• Work to complete: What follows is a listing to be transcribed exactly.

• Available data:
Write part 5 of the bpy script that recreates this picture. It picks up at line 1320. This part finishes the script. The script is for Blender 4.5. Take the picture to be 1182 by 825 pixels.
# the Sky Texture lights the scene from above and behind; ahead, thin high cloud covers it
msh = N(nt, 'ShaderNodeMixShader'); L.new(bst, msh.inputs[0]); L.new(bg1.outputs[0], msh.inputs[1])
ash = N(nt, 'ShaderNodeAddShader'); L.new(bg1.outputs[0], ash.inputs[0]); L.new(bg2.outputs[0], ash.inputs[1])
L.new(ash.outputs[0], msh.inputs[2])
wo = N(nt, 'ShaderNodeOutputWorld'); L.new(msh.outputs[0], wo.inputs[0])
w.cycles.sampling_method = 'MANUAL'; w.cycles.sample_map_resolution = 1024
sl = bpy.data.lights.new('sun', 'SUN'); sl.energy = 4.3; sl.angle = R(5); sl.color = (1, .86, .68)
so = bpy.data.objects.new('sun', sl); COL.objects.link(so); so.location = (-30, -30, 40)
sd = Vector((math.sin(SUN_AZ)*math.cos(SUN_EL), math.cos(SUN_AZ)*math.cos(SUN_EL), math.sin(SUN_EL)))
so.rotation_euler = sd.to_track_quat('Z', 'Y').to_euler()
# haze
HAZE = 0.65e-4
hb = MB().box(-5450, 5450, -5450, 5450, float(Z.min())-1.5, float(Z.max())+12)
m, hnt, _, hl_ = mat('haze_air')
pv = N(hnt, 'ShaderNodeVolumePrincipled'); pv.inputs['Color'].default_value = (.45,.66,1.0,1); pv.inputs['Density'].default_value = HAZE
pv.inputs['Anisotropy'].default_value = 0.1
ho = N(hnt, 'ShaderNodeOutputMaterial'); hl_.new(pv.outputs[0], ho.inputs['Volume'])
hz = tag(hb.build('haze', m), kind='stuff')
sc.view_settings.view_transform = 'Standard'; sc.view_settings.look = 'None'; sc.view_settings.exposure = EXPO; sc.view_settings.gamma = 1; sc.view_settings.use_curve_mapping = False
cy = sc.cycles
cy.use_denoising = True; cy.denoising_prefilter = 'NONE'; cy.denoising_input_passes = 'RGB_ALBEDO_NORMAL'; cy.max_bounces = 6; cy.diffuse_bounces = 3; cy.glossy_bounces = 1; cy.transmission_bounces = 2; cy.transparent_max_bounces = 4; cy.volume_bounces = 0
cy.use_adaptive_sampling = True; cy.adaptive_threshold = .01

• Result of the exercise:
Write part 5 of the bpy script that recreates this picture. It picks up at line 1320. This part finishes the script. The script is for Blender 4.5. Take the picture to be 1182 by 825 pixels.
# the Sky Texture lights the scene from above and behind; ahead, thin high cloud covers it
msh = N(nt, 'ShaderNodeMixShader'); L.new(bst, msh.inputs[0]); L.new(bg1.outputs[0], msh.inputs[1])
ash = N(nt, 'ShaderNodeAddShader'); L.new(bg1.outputs[0], ash.inputs[0]); L.new(bg2.outputs[0], ash.inputs[1])
L.new(ash.outputs[0], msh.inputs[2])
wo = N(nt, 'ShaderNodeOutputWorld'); L.new(msh.outputs[0], wo.inputs[0])
w.cycles.sampling_method = 'MANUAL'; w.cycles.sample_map_resolution = 1024
sl = bpy.data.lights.new('sun', 'SUN'); sl.energy = 4.3; sl.angle = R(5); sl.color = (1, .86, .68)
so = bpy.data.objects.new('sun', sl); COL.objects.link(so); so.location = (-30, -30, 40)
sd = Vector((math.sin(SUN_AZ)*math.cos(SUN_EL), math.cos(SUN_AZ)*math.cos(SUN_EL), math.sin(SUN_EL)))
so.rotation_euler = sd.to_track_quat('Z', 'Y').to_euler()
# haze
HAZE = 0.65e-4
hb = MB().box(-5450, 5450, -5450, 5450, float(Z.min())-1.5, float(Z.max())+12)
m, hnt, _, hl_ = mat('haze_air')
pv = N(hnt, 'ShaderNodeVolumePrincipled'); pv.inputs['Color'].default_value = (.45,.66,1.0,1); pv.inputs['Density'].default_value = HAZE
pv.inputs['Anisotropy'].default_value = 0.1
ho = N(hnt, 'ShaderNodeOutputMaterial'); hl_.new(pv.outputs[0], ho.inputs['Volume'])
hz = tag(hb.build('haze', m), kind='stuff')
sc.view_settings.view_transform = 'Standard'; sc.view_settings.look = 'None'; sc.view_settings.exposure = EXPO; sc.view_settings.gamma = 1; sc.view_settings.use_curve_mapping = False
cy = sc.cycles
cy.use_denoising = True; cy.denoising_prefilter = 'NONE'; cy.denoising_input_passes = 'RGB_ALBEDO_NORMAL'; cy.max_bounces = 6; cy.diffuse_bounces = 3; cy.glossy_bounces = 1; cy.transmission_bounces = 2; cy.transparent_max_bounces = 4; cy.volume_bounces = 0
cy.use_adaptive_sampling = True; cy.adaptive_threshold = .01